Notable points of failure in recruiting

I thought I’d write a blog post about failure, as often it’s where the best lessons come from. Below is a list of some of the key areas recruitment fails in, and how you can mitigate against them.

Time kills all deals

Companies tend to hire when they’re so busy with their work they need more help. It’s easy in this situation to leave the hiring work until after the ‘real’ work is done. Going through CVs, or writing solid descriptive job advertisements can be left as an afterthought to the day or, worse still, to be done in the hirer’s ‘spare’ time. This can similarly affect turnaround times on feedback and interviews. There are two major problems with this – firstly, it sends a message to the seekers interested in your company that you don’t have the time to develop the company and ergo the staff and culture. Secondly, if they are a high calibre candidate (and let’s face it, that’s what you want to hire) someone else will have snapped them up before you get the chance to interview.

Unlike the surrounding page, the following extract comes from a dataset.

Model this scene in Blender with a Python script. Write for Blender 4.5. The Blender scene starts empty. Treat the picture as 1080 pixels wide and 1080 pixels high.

Interview processes that last weeks and months will reduce the pool of people who will see through the process. Ideally you want the most people with the right skill-set and aptitude to pick from – not just those who jumped through the most hoops and remained on the market for months on end.

Schedule recruitment into your day or week as a must-do task, give it equal priority to the other work you have on. If you can’t, find someone who can or reduce your other tasks. Booking time out in your calendar as busy and reviewing your recruiting once a week is a great way to keep on top of this.

Feedback (turning people down positively)

Sometimes companies don’t want to give feedback on interview rejection. Reasons not to give feedback are solid: e.g. the seeker might wish to argue the grounds, or worse still create a hostile environment (I had one seeker chase down the interviewer on Twitter to argue the toss and then email them to to say they’d got it wrong… ack). But feedback can create a positive loop for you and your process, by allowing those who’ve spent time going through it to leave feeling good and that their time was valued. The ideal outcome would be a seeker recommending you to their peers despite an unsuccessful application, rather than warning everyone they know to steer clear. Feedback doesn’t have to be negative, it’s about finding the useful learning from the situation and keeping it short and sweet.

Being flexible

The quickest and best team builds we’ve done were where the client was flexible in their requirements. Working on-site vs off-site, rates of pay, being open to (code) language switchers, hours of work are all common requests from the most talented seekers we’ve worked with – but are often dismissed out of hand by companies because “that isn’t what currently happens”. The companies who are open and flexible to seekers’ requirements are the ones making the best hires, and they also find that this flexibility helps them gain more from folks when they do work there. If you insist on hiring unicorns that must jump over all the bars you set you will waste a lot of money, a lot of time, and frustrate good people along the way. See the seeker’s potential to help your company develop in the future, rather than their lack of exactness to pre-set past/current ideals, and your hiring will move on at a rate of knots – and you will make some great hires to boot. Think about the shape of the overall team, and not the individual to get some really corking hiring results.